Łańcuchy dostaw odbudowują się, a skala inwestycji nie tylko w Polsce, ale też na świecie, maleje. Ma to wpływ na normalizację cen wielu materiałów budowlanych. Do tego zrywanie kontraktów budowlanych powoduje, że dostępność ekip budowlanych wzrosła. Zanim rynek i banki zauważą zmianę trendu, pojawia się okazja dla tych, którzy trzymają rękę na pulsie. My ją widzimy, nie zatrzymujemy się. Zwiększamy skalę i wprowadzamy nowe projekty – komentuje Michał Sapota.
Przewidywania analityków wskazują, że już w 2023 roku ma rozpocząć się stopniowe obniżanie stóp procentowych.
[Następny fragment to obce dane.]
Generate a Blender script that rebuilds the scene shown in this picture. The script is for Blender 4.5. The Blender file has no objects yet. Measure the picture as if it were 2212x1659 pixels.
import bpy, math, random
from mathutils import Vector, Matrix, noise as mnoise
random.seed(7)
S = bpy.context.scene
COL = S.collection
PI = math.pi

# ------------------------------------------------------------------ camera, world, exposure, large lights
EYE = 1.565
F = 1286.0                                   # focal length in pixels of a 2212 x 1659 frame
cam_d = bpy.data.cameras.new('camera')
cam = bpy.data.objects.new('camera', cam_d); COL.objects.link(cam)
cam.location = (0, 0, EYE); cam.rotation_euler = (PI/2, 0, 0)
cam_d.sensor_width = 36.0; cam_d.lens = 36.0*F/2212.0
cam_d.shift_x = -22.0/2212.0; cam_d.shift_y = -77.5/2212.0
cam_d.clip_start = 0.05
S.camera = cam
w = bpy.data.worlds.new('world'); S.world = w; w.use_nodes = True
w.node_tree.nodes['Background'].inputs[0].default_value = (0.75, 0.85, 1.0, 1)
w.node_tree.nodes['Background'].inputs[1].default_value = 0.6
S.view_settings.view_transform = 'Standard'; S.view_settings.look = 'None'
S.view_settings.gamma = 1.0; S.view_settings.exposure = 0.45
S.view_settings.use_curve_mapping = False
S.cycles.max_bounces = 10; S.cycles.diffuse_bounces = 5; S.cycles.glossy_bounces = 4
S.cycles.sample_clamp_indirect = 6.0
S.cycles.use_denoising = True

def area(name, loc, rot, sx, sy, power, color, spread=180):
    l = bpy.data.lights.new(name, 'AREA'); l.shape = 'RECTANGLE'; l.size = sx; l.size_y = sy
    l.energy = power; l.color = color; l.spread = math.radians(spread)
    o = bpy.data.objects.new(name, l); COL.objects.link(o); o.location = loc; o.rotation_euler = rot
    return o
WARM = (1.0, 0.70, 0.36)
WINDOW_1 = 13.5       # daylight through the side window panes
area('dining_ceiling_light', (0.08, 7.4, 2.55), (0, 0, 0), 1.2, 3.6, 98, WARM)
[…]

Rok później mogą wynosić już poniżej 5%. Część ekspertów podnosi również postulat, by w krok za stopniową obniżką stóp procentowych przez Radę Polityki Pieniężnej, Komisja Nadzoru Finansowego zarekomendowała poluzowanie warunków udzielania kredytów. Pozwoli to na łatwiejszy dostęp do finansowania, co z kolei naturalnie zwiększy popyt na mieszkania.